Challenge - Only one portion of the data is to be written out: from the line bearing "were 2412x1512 pixels." through the line bearing "handrails', post_r=.022, gloss='black_gloss')". Write it exactly as it appears.

>>>>>

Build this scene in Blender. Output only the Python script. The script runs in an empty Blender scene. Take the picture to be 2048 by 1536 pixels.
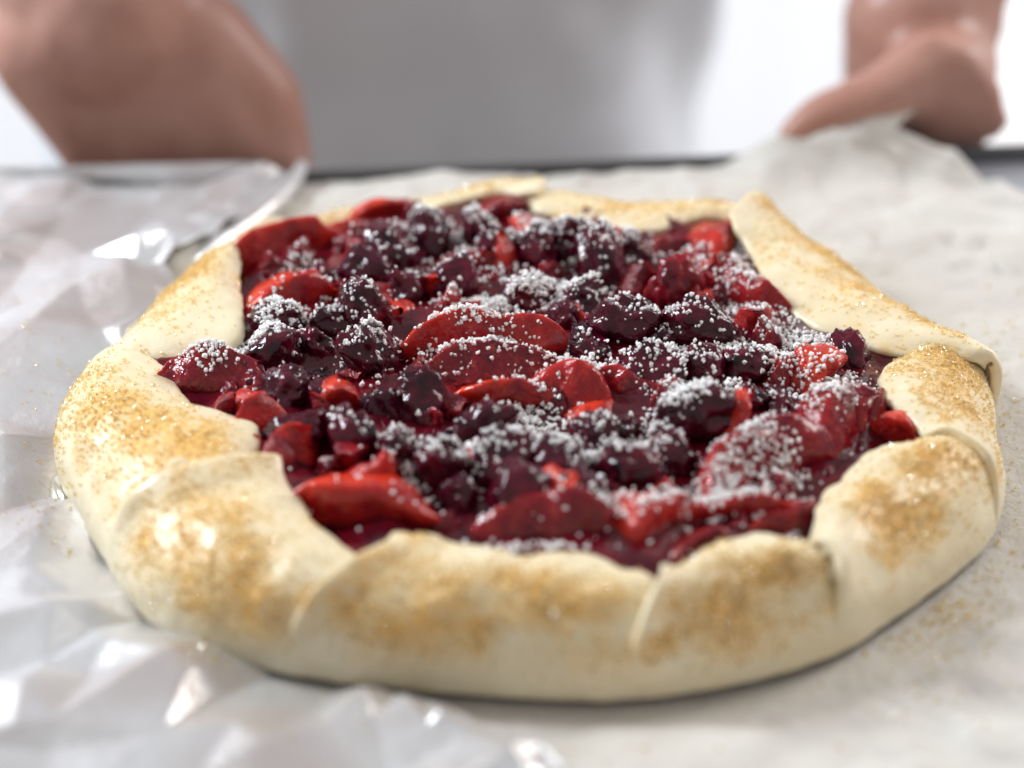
import bpy, bmesh, math, random
import numpy as np
from mathutils import Vector, Matrix, Euler, noise
from mathutils.bvhtree import BVHTree
from mathutils.geometry import delaunay_2d_cdt

random.seed(7); rng = np.random.default_rng(7)
S = bpy.context.scene
COL = S.collection

# ------------------------------------------------------------------ camera
PITCH = math.radians(28.0); FPX = 5000.0; DIST = 0.74
CAM = Vector((0.0, -DIST*math.cos(PITCH), DIST*math.sin(PITCH)))
cd = bpy.data.cameras.new('camera'); cam = bpy.data.objects.new('camera', cd); COL.objects.link(cam)
cam.location = CAM; cam.rotation_euler = (math.pi/2-PITCH, 0, 0)
cd.sensor_width = 17.3; cd.lens = FPX/2048*17.3
cd.clip_start = 0.01; cd.clip_end = 50
cd.dof.use_dof = True; cd.dof.focus_distance = 0.693; cd.dof.aperture_fstop = 2.2
S.camera = cam

# ------------------------------------------------------------------ room light and window lamps
W = bpy.data.worlds.new('World'); S.world = W; W.use_nodes = True
bg = W.node_tree.nodes['Background']; bg.inputs[0].default_value = (1.0, 0.97, 0.95, 1); bg.inputs[1].default_value = 0.40

def area(name, loc, target, sx, sy, power, color):
    l = bpy.data.lights.new(name, 'AREA'); l.shape = 'RECTANGLE'; l.size = sx; l.size_y = sy
    l.energy = power; l.color = color
    o = bpy.data.objects.new(name, l); COL.objects.link(o); o.location = loc
    o.rotation_euler = (Vector(target)-Vector(loc)).to_track_quat('-Z', 'Y').to_euler()
    return o
area('window_light_right', (1.15, 0.65, 0.85), (0, 0.05, 0), 0.5, 0.7, 13, (1.0, 0.98, 0.96))
area('window_light_left', (-1.10, 0.42, 0.80), (0, 0, 0), 0.27, 0.4, 21, (0.88, 0.95, 1.0))

S.view_settings.view_transform = 'Standard'; S.view_settings.look = 'None'
S.view_settings.exposure = 0.18; S.view_settings.gamma = 1.0; S.view_settings.use_curve_mapping = False
S.render.engine = 'CYCLES'
S.cycles.use_denoising = True
S.cycles.max_bounces = 8; S.cycles.diffuse_bounces = 3; S.cycles.glossy_bounces = 3; S.cycles.transmission_bounces = 5
S.cycles.caustics_reflective = False; S.cycles.caustics_refractive = False
S.cycles.sample_clamp_indirect = 4.0

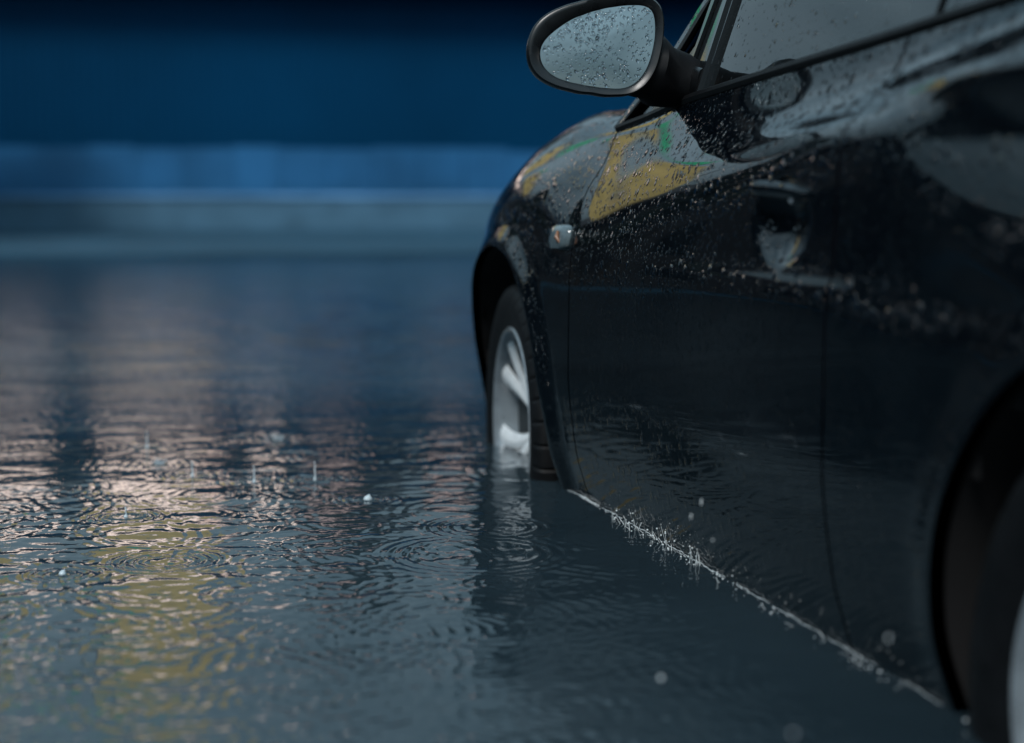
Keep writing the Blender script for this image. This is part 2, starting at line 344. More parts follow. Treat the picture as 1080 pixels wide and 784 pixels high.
def build_water():
    rr = [1.0]
    while rr[-1] < 24: rr.append(rr[-1]+min(.11, max(.0032, 1.15*rr[-1]**2/1169)))
    rr = np.array(rr)
    az = np.concatenate([np.arange(-30, -3.5, .20), np.arange(-3.5, 30.5, .040), np.arange(30.5, 62, .20)])*np.pi/180
    r, a = np.meshgrid(rr, az, indexing='ij'); x = r*np.sin(a); y = r*np.cos(a)
    h = water_height(x, y, r)
    edge = np.minimum(1, np.minimum((r-1.0)/.15, (24-r)/2.0)); ea = np.minimum(1, np.minimum((a-az[0])/.05, (az[-1]-a)/.05))
    h *= np.clip(edge, 0, 1)*np.clip(ea, 0, 1)
    nr, na = r.shape
    v = np.stack([x, y, h], -1).reshape(-1, 3)
    idx = np.arange(nr*na).reshape(nr, na)
    q = np.stack([idx[:-1, :-1], idx[:-1, 1:], idx[1:, 1:], idx[1:, :-1]], -1).reshape(-1, 4)[:, ::-1]
    # calm water all round: rings of flat quads from the inner disc to far away
    extra_v, extra_q, base = [], [], len(v)
    def fan(r0, r1, a0, a1, n):
        nonlocal base
        t = np.linspace(a0, a1, n+1)
        extra_v.extend([(r0*math.sin(s), r0*math.cos(s), 0) for s in t]+[(r1*math.sin(s), r1*math.cos(s), 0) for s in t])
        for k in range(n): extra_q.append((base+k, base+n+1+k, base+n+2+k, base+k+1))
        base += 2*(n+1)
    fan(1e-4, 1.0, 0, 2*np.pi, 48); fan(1.0, 24, az[-1], az[0]+2*np.pi, 48); fan(24, 500, 0, 2*np.pi, 64)
    v = np.concatenate([v, np.array(extra_v)]); q = np.concatenate([q, np.array(extra_q)])
    me = bpy.data.meshes.new('water'); me.vertices.add(len(v)); me.vertices.foreach_set('co', v.ravel())
    me.loops.add(q.size); me.loops.foreach_set('vertex_index', q.ravel().astype(np.int32))
    me.polygons.add(len(q)); me.polygons.foreach_set('loop_start', np.arange(0, q.size, 4, dtype=np.int32)); me.polygons.foreach_set('loop_total', np.full(len(q), 4, np.int32))
    me.update(calc_edges=True); me.validate(); me.shade_smooth(); me.materials.append(M['water'])
    o = bpy.data.objects.new('water', me); col.objects.link(o); tag(o, kind='structure')
build_water()
# far pavement standing just clear of the flood
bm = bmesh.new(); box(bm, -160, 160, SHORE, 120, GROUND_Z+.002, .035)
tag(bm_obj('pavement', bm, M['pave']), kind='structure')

# ================================================================ what closes the street
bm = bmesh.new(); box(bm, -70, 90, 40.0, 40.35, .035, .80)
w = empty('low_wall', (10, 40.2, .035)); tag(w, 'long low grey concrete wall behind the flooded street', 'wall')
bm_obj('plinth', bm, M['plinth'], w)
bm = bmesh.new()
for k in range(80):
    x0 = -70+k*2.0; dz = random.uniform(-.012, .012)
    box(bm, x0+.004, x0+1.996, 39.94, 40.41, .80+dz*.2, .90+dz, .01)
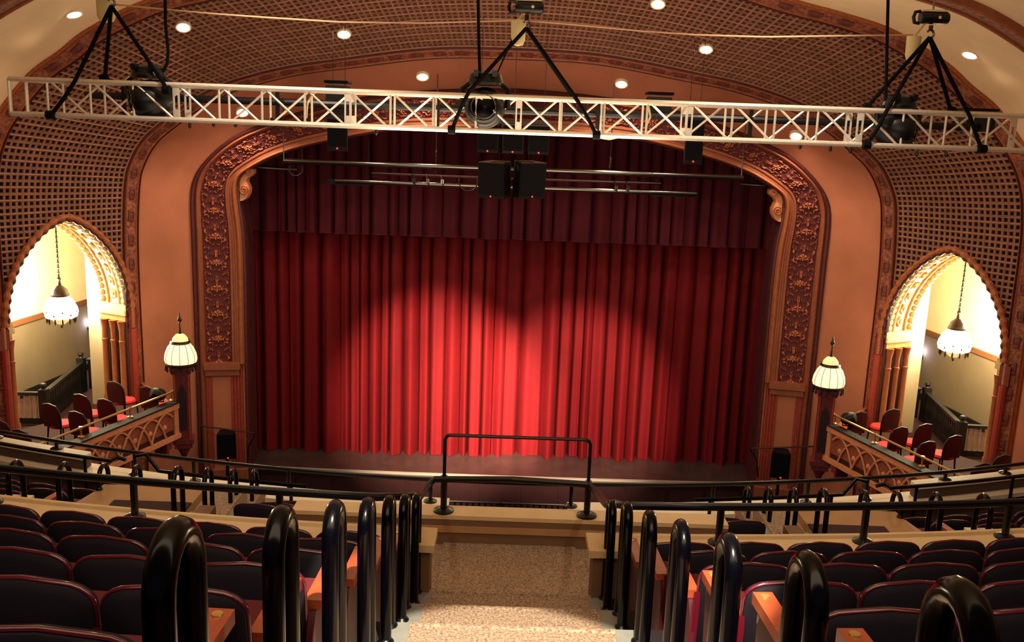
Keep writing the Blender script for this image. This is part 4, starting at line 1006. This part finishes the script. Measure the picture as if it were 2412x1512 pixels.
for sx in (-1, 1):
    yb = lambda x: yf(x)-.5
    xs = np.linspace(9.5, 5.0, 16)
    pa = [(x*sx, yb(x), -4.45) for x in xs]
    pa += [(4.95*sx, yb(4.9)-.05, -4.40), (4.85*sx, yb(4.8)-.12, -4.33), (4.75*sx, yb(4.7)-.1, -4.36)]
    rail_thing('aisle_handrail', pa, .026, [(x*sx, yb(x), -5.0, -4.45) for x in (8.6, 6.9, 5.4)], 'black handrail behind the balcony front on the outer %s' % SIDE[sx], 'rail', 'outer handrails', post_r=.022)
    xs = np.linspace(4.35, 2.4, 10)
    pa = [(4.62*sx, yb(4.6)-.1, -4.30), (4.5*sx, yb(4.5)-.05, -4.28)] + [(x*sx, yb(x), -4.5) for x in xs]
    rail_thing('aisle_handrail', pa, .026, [(x*sx, yb(x), -5.1, -4.5) for x in (4.2, 3.4, 2.6)], 'bent black handrail behind the balcony front at the foot of the %s side aisle' % SIDE[sx], 'rail', 'bent handrails', post_r=.022, gloss='black_gloss')

# hoop handrails beside the aisles
def hoop(name, x, y, zb, zt, sep, r, tilt, label, group):
    t = thing(name, (x, y, zb), label, 'handrail', group)
    hs = sep/2; pts = [(x, y-hs, zb), (x, y-hs, zt-hs-r)]
    for a in np.linspace(0, math.pi, 11)[0:]: pts.append((x, y-hs*math.cos(a), zt-r-hs+hs*1.15*math.sin(a)))
    pts += [(x, y+hs, zb)]
    obj('hoop', MB().tube(pts, r, 14), 'black_gloss', t)
    for s in (-1, 1):
        obj('foot', MB().lathe([(r*1.5, 0), (r*1.5, .012), (r, .03)], (x, y+s*hs, zb), 12), 'black_metal', t)
yl = [1.75, 2.70, 3.62, 4.44, 5.29-.1, 6.07, 6.88]; yr = [1.60, 2.42, 3.28, 4.17, 5.07, 6.1, 6.9]
for sx, ys, x in ((-1, yl, -.64), (1, yr, .85)):
    for k, y in enumerate(ys):
        zb = ZK(k) if y+.11 <= YK(k) else ZK(k+1)
        hoop('aisle_hoop', x, min(y, YK(k)-.13), ZK(k), ZK(k)+.86, .185, .032, 0, 'black tubular hoop handrail %s of the centre aisle, %s from the top' % (SIDE[sx], ORD[k]), 'hoops beside the centre aisle')
for sx in (-1, 1):
    for inn, xx, y0 in ((1, 3.05, 8.5), (0, 4.28, 7.95)):
        for j in range(4):
            y = y0+.88*j; zt = -.388*y; 
            zb = -4.02-.34*j if inn else (-4.0 if y < 9.75 else -4.33)
            hoop('side_aisle_hoop', xx*sx, y, zb, zt, .24, .025, 0, 'black hoop handrail on the %s edge of the %s side aisle, %s from the parapet' % (['outer', 'inner'][inn], SIDE[sx], ORD[j]), 'hoops beside the side aisles')

# ------------------------------------------------------------------ theatre seats
def rounded(w, z0, z1, r, sag=.0):
    pts = [(-w/2, z0), (w/2, z0)]
    for a in np.linspace(0, R(90), 6): pts.append((w/2-r+r*math.cos(a), z1-r*.75+r*.75*math.sin(a)))
    pts.append((0, z1+.012))
    for a in np.linspace(R(90), R(180), 6): pts.append((-w/2+r+r*math.cos(a), z1-r*.75+r*.75*math.sin(a)))
    return pts
def seat_proto(end):
    t = thing('theatre_seat', (0, 0, 0))
    o = rounded(.478, .26, .80, .105); lean = lambda x, z, d: Vector((x, d-.12*(z-.3), z))
    mb = MB(); n = len(o)
    fr = [lean(x, z, .05) for x, z in o]; bk = [lean(x, z, 0) for x, z in o]
    cb, cf = lean(0, .55, -.035), lean(0, .55, .075)
    ib = [lean(x*.9, .55+(z-.55)*.9, -.02) for x, z in o]
    mb.add(fr+bk+ib+[cb, cf], [(i, (i+1) % n, 3*n+1) for i in range(n)] + [(n+(i+1) % n, n+i, i, (i+1) % n) for i in range(n)] + [(n+i, n+(i+1) % n, 2*n+(i+1) % n, 2*n+i) for i in range(n)] + [(2*n+i, 2*n+(i+1) % n, 3*n) for i in range(n)])
    obj('back_panel', mb, 'seat_back', t, local=True, ang=50)
    obj('edge_trim', MB().tube([lean(x*1.01, z+.004, .02) for x, z in o[1:]+o[:1]], .0085, 6), 'seat_trim', t, local=True, ang=60)
    obj('cushion', MB().box((0, .3, .43), (.47, .42, .1)).box((0, .28, .37), (.4, .34, .05)), 'seat_cushion', t, local=True)
    obj('armrest', MB().box((-.2525, .24, .53), (.05, .34, .035)).box((-.2525, .08, .52), (.045, .06, .05)), 'seat_trim', t, local=True)
    obj('side_standard', MB().prism([(-.268, -.02, 0), (-.268, .32, 0), (-.268, .36, .51), (-.268, .0, .51), (-.268, -.05, .66), (-.268, -.06, .6)], (.031, 0, 0)), 'seat_trim', t, local=True)
    if end:
        s = end
        ea = obj('end_armrest', MB().box((.262*s, .22, .61), (.075, .40, .045)), 'arm_wood', t, local=True)
        obj('end_standard', MB().prism([(.25*s, -.04, 0), (.25*s, .36, 0), (.25*s, .40, .5), (.25*s, .36, .59), (.25*s, .0, .59), (.25*s, -.05, .5)], (.03*s, 0, 0)), 'chair_maroon', t, local=True)
        obj('number_plate', MB().lathe([(.018, 0), (.016, .004), (0, .005)], (.262*s, .385, .633), 12), 'plate', ea, local=True)
    return t
prot = {e: seat_proto(e) for e in (0, -1, 1)}; usedp = set()
def put_seat(e, x, y, z, rz, label, group):
    o = prot[e] if e not in usedp else copy_tree(prot[e]); usedp.add(e)
    o.location = (x, y, z); o.rotation_euler = (0, 0, rz); tag(o, label, 'seat', group); return o
for k in range(1, 7):
    for sx in (-1, 1):
        for i in range(9):
            x = (-.64-.41-.505*i) if sx < 0 else (.85+.43+.505*i)
            y = YK(k)-.72+bow(x)
            if abs(x)-.3 > .74*(y+.3): break
            put_seat((1 if sx < 0 else -1) if i == 0 else 0, x, y, ZK(k), math.atan(x/RC),
                     'dark theatre seat %s from the centre aisle, %s row behind the parapet, %s block' % (ORD[i], ORD[6-k], SIDE[sx]), 'upper balcony seats')
for j in range(3):
    for sx in (-1, 1):
        for i in range(5):
            x = (.42+.515*i)*sx
            if abs(x) > 2.75: break
            y = LYB(j)+.05+bow(x)
            put_seat(0, x, y, LZ(j), math.atan(x/RC), 'maroon seat below the parapet, lower centre block, row %s, %s %s of the middle' % (ORD[j], ORD[i], SIDE[sx]), 'lower balcony centre seats')
        for i in range(5):
            x = (4.75+.515*i)*sx; y = LYB(j)-.85+bow(x)
            if abs(x) > .66*y: break
            put_seat((1 if sx < 0 else -1) if i == 0 else 0, x, y, LZ(j)+.3, math.atan(x/RC), 'maroon seat beyond the %s side aisle, lower row %s, %s from that aisle' % (SIDE[sx], ORD[j], ORD[i]), 'lower balcony side seats')
for e, o in prot.items():
    if e not in usedp:
        for ch in list(o.children): bpy.data.objects.remove(ch)
        bpy.data.objects.remove(o)

# ------------------------------------------------------------------ lift the whole building so that the main floor is z = 0
for o in bpy.data.objects:
    if o.parent is None and o.type != 'CAMERA': o.location.z += ZS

<<<<<

Worked answer -
Keep writing the Blender script for this image. This is part 4, starting at line 1006. This part finishes the script. Measure the picture as if it were 2412x1512 pixels.
for sx in (-1, 1):
    yb = lambda x: yf(x)-.5
    xs = np.linspace(9.5, 5.0, 16)
    pa = [(x*sx, yb(x), -4.45) for x in xs]
    pa += [(4.95*sx, yb(4.9)-.05, -4.40), (4.85*sx, yb(4.8)-.12, -4.33), (4.75*sx, yb(4.7)-.1, -4.36)]
    rail_thing('aisle_handrail', pa, .026, [(x*sx, yb(x), -5.0, -4.45) for x in (8.6, 6.9, 5.4)], 'black handrail behind the balcony front on the outer %s' % SIDE[sx], 'rail', 'outer handrails', post_r=.022)
    xs = np.linspace(4.35, 2.4, 10)
    pa = [(4.62*sx, yb(4.6)-.1, -4.30), (4.5*sx, yb(4.5)-.05, -4.28)] + [(x*sx, yb(x), -4.5) for x in xs]
    rail_thing('aisle_handrail', pa, .026, [(x*sx, yb(x), -5.1, -4.5) for x in (4.2, 3.4, 2.6)], 'bent black handrail behind the balcony front at the foot of the %s side aisle' % SIDE[sx], 'rail', 'bent handrails', post_r=.022, gloss='black_gloss')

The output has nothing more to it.